[quote=livinincali][quote=CA renter]
From the Tax Foundation (hardly a hotbed of liberal politics), you’ll see that the govt share of per-capita income was around 11.8% in 1977, and it’s 11.24% in 2010. That’s the total going to CA and local municipalities AND what’s going to other states (we also subsidize those in the “red” states who fight against paying their share of the tax burden). If you look just at the local/state burden, it was ~9.08% in 1977, and 9.0% in 2010. So, considering the fact that we have expanded services, as I’ve mentioned above, the government is actually working more efficiently than they were in 1977.
Good government should work more effectively than it did 30+ years ago. The problem remains that taxes come from GDP. Based on your linked article taxes as a percentage of income are relatively high. You argue that we’ve expanded services compared to then so we should raise taxes. I argue that we should reduce service to those that we can afford. It’s also pretty obvious that over time government budgets have deferred mainteance and other costs in order to expand the percentage dedicated to salaries and benefits for employees. Just look at the San Diego unified school district where salaries and benefits over the past 10 years have expanded faster than revenues.
My major point is public sector workers have maxed out the expansion of wages and benefits without harder political choices. They already take 90+% of most public sector budgets. They’ve already increased taxes to the high end of the historical average. They’ve already made the most painful public layoffs. They are really out of options to continue to expand wages and benefits at a rate greater than the economic growth.
Is it that you can’t see that fact or you chose not to believe it. You really think the current crop of college kids that have been screwed by the bankers and screwed by debt are going to think they have a moral obligation to pay those public sector pensions? That’s the question that matters isn’t it.[/quote]
Once again, not all taxes come from GDP, and I am NOT talking about raising new taxes; I’m talking about eliminating the subsidies we give to real estate “investors.” And taxes, as a percentage of per-capita income, have been STABLE even though we have greatly expanded services and taken on more debt in order to build more extravagant alters to the corrupt politicians who are in the developers’ pockets. If you want to get angry, look at the incomes and lifestyles of the private sector contractors and developers who’ve become incredibly wealthy off the backs of taxpayers — in many cases, ALL of their wealth came from taxpayers…and these are the people who are trying to rile worker against worker by attacking public sector workers.
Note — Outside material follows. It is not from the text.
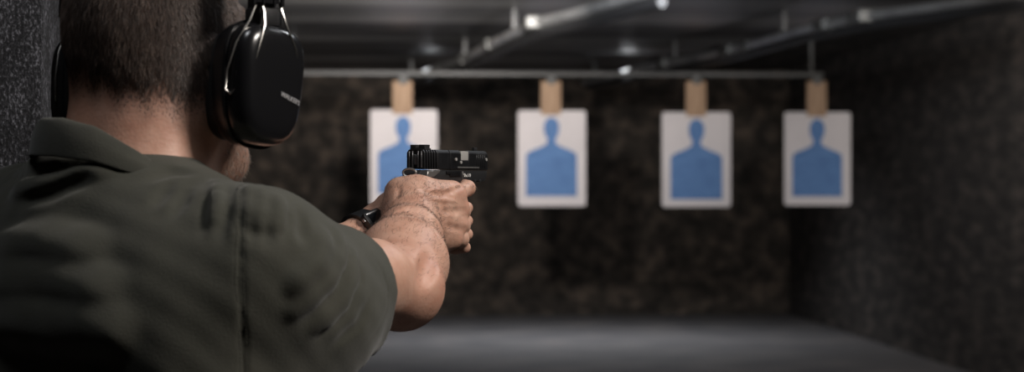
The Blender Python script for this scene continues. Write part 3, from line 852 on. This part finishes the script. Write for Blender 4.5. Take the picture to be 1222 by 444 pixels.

Public sector workers have NOT been expanding total compensation over the years. Most municipalities have eliminated retiree healthcare for those who were hired after the mid-90s, and more employees have been paying more and more for their healthcare benefits. Since the stock market bubble of ~2000, more employees are paying a greater share of their pension costs. Most of the public employees that I know (and I know quite a few of them from multiple public agencies) have been taking pay and benefit cuts for YEARS. So, where are you getting the information that the **compensation per employee** is rising faster than population growth/productivity/inflation? And I want to see data that goes back decades, well before 2000, for the reasons stated in my post above (no cherry picking the top of the stock market when public employers were paying little to NOTHING toward their employees pension costs because the funds were OVER-funded).
Regarding the increased employee costs vs. revenues for San Diego over the past 10 years, look back another 15 and then another 20 years to see what happens to those numbers when you back out the bubbles and bursts of the housing and stock markets. In all fairness, I’m not as familiar with SD’s specific finances, so am anxiously waiting for you to provide the data to back up what you’re saying. I do know that many other public agencies are not paying more today for employee costs, as a percentage of their budgets, than they were decades ago.
BTW, why in the world do you think that we should sacrifice public workers (or bondholders, or new/improved infrastructure, etc.) for the sake of these real estate investors? That’s what I really want to know.